The Hidden Danger of Obsessing Over ROAS in DTC Marketing
Why chasing sky-high ROAS in direct-to-consumer (DTC) marketing could be holding your brand back.
In the fast-paced world of direct-to-consumer (DTC) marketing, Return on Ad Spend (ROAS) often shines as the golden metric—showing how much revenue you generate for every pound spent on advertising. But obsessing over chasing sky-high ROAS figures can trap brands in a cycle that undermines their potential, stunting long-term success. While it might feel like a victory to see a 7x ROAS on your latest campaign, this relentless pursuit could be the very thing holding your brand back.
The Trap of Chasing ROAS
ROAS, at its core, measures short-term efficiency: how effectively your ad spend drives immediate sales. For DTC brands, it’s tempting to optimise every campaign for the highest possible ROAS, slashing budgets for underperforming channels or doubling down on quick wins like retargeting or low-funnel ads. However, this focus can create a narrow, performance-only mindset that neglects the broader picture. By prioritising immediate returns, you risk sidelining brand-building activities—such as storytelling, emotional connection, or cultural relevance—that foster long-term customer loyalty and organic growth.

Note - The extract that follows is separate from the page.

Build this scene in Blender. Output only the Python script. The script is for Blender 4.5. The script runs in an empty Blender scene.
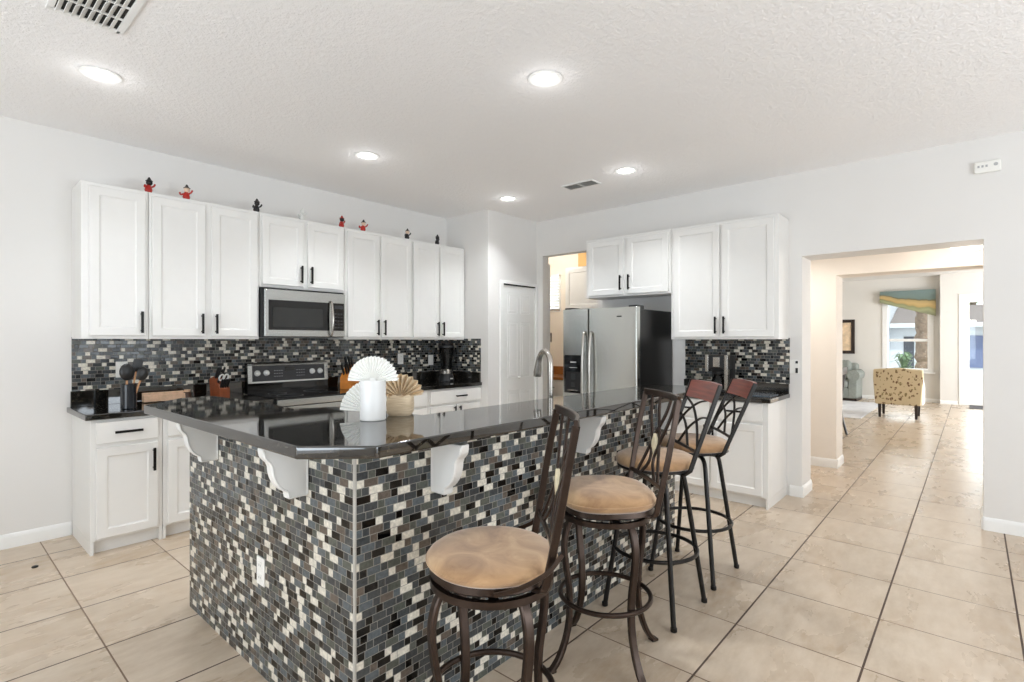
import bpy, bmesh, math, random
from mathutils import Vector, Matrix
R = math.radians
PI = math.pi
random.seed(7)
scene = bpy.context.scene
COL = scene.collection

# ------------------------------------------------------------------ camera, world, exposure, daylight
cam = bpy.data.cameras.new('camera')
cam.sensor_width = 36.0
cam.lens = 36.0 * 525.0 / 1024.0
cam.clip_start = 0.05
cam.clip_end = 200
co = bpy.data.objects.new('camera', cam)
COL.objects.link(co)
co.location = (0, 0, 1.385)
co.rotation_euler = (R(90), 0, R(41.3 - 90))
scene.camera = co

w = bpy.data.worlds.new('world')
scene.world = w
w.use_nodes = True
bg = w.node_tree.nodes['Background']
bg.inputs['Color'].default_value = (0.93, 0.97, 1.0, 1)
bg.inputs['Strength'].default_value = 1.6

vs = scene.view_settings
vs.view_transform = 'Standard'
vs.look = 'None'
vs.gamma = 1.0
vs.use_curve_mapping = False
vs.exposure = 0.11
scene.cycles.use_denoising = True
scene.cycles.max_bounces = 10
scene.cycles.diffuse_bounces = 6
scene.cycles.glossy_bounces = 5
scene.cycles.transparent_max_bounces = 12
scene.cycles.caustics_reflective = False
scene.cycles.caustics_refractive = False
scene.cycles.sample_clamp_indirect = 6.0


def area(name, loc, rot, sx, sy, energy, color=(1, 1, 1), spread=180):
    l = bpy.data.lights.new(name, 'AREA')
    l.shape = 'RECTANGLE'
    l.size = sx
    l.size_y = sy
    l.energy = energy
    l.color = color
    l.spread = R(spread)
    o = bpy.data.objects.new(name, l)
    COL.objects.link(o)
    o.location = loc
    o.rotation_euler = tuple(R(a) for a in rot)
    return o


# daylight just outside the windows of the walls behind and beside the camera
area('daylight_rear_slider', (1.9, -3.45, 1.25), (134, 0, 0), 3.6, 2.2, 120, (0.82, 0.91, 1.0))
area('daylight_side_window', (-2.75, 1.3, 1.35), (132, 0, -90), 3.2, 2.1, 98, (0.79, 0.90, 1.0))
# daylight through the living room windows and the front door
area('daylight_living_window', (15.55, 1.15, 1.35), (90, 0, 90), 1.0, 1.5, 26, (0.95, 0.98, 1.0))
area('daylight_living_side', (12.2, -3.45, 1.35), (100, 0, 0), 4.0, 2.1, 300, (0.90, 0.95, 1.0))
area('daylight_front_door', (15.4, 0.0, 1.3), (90, 0, 90), 0.5, 1.9, 14, (0.98, 0.99, 1.0))
area('daylight_laundry_window', (6.75, 4.98, 2.0), (90, 0, 90), 0.6, 0.8, 14, (1.0, 0.97, 0.92))
sun = bpy.data.lights.new('sun', 'SUN')
sun.energy = 3.0
sun.angle = R(2)
sun.color = (1.0, 0.96, 0.90)
so = bpy.data.objects.new('sun', sun)
COL.objects.link(so)
so.rotation_euler = Vector((0.45, 0.30, -0.84)).to_track_quat('-Z', 'Y').to_euler()

# ------------------------------------------------------------------ colour and material helpers


def lin(c):
    return tuple(((v / 255.0) / 12.92 if v / 255.0 <= 0.04045 else ((v / 255.0 + 0.055) / 1.055) ** 2.4) for v in c) + (1.0,)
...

Consider a DTC fashion brand that cuts its investment in creative, brand-led campaigns to chase a 8x ROAS on paid search ads. While the numbers look impressive month-to-month, the brand’s visibility erodes, and customers begin to see it as just another generic retailer. Over time, reliance on paid ads grows, acquisition costs rise, and the brand struggles to stand out in a crowded market. This is the trap: chasing ROAS can lead to a “performance plateau,” where short-term gains come at the expense of sustainable growth.
ROAS as a Vanity Metric
ROAS isn’t inherently bad—it’s a useful tool for measuring campaign efficiency. But treating it as the ultimate benchmark is where the problem lies. It’s a vanity metric, offering a surface-level snapshot that doesn’t account for the full customer journey or long-term value. A high ROAS might look great on a dashboard, but if it comes at the cost of building brand equity, your business could be left vulnerable. Customers acquired through aggressive, low-funnel tactics might convert once but are less likely to return or advocate for your brand without a strong emotional connection.
For instance, a UK-based DTC beauty brand might achieve a 6x ROAS by targeting only price-sensitive shoppers with discount-driven ads. However, these customers are unlikely to develop loyalty, and the brand risks becoming synonymous with fleeting promotions rather than quality or innovation. Meanwhile, a competitor investing in brand campaigns—perhaps through impactful influencer partnerships—builds a reservoir of future demand, capturing organic traffic and repeat purchases over time. The lesson? ROAS alone doesn’t tell the whole story.
Breaking Free: Balancing ROAS with Brand Building
To thrive, DTC brands need to rethink their obsession with high ROAS and adopt a more holistic approach. This doesn’t mean abandoning performance marketing but rather balancing it with strategic brand investment. Allocate resources to initiatives that build awareness, trust, and differentiation—such as creative content, partnerships, or public relations—while using performance channels to drive conversions. Data from industry studies suggests that brands achieving a mix of around 60% brand-building and 40% performance marketing often see stronger long-term growth, even if short-term ROAS dips slightly.
For a DTC food subscription service in the UK, this might mean running a memorable TV campaign to boost brand recognition, while maintaining targeted social ads to convert interested shoppers. Over time, this balance creates a virtuous cycle: stronger brand equity drives organic traffic and repeat purchases, reducing reliance on paid ads and lowering acquisition costs. The result? A more resilient business that isn’t held hostage by the pressure to chase ever-higher ROAS figures.
The Path Forward
Chasing high ROAS might feel like a safe bet in the short term, but it can shackle your brand to a cycle of diminishing returns. By recognising ROAS as just one piece of the puzzle—not the whole picture—you can unlock sustainable growth. Invest in building a brand that resonates, and you’ll create a foundation for future cash flow, customer loyalty, and market leadership. In the end, it’s not about the vanity of a high ROAS—it’s about the reality of a thriving, enduring business.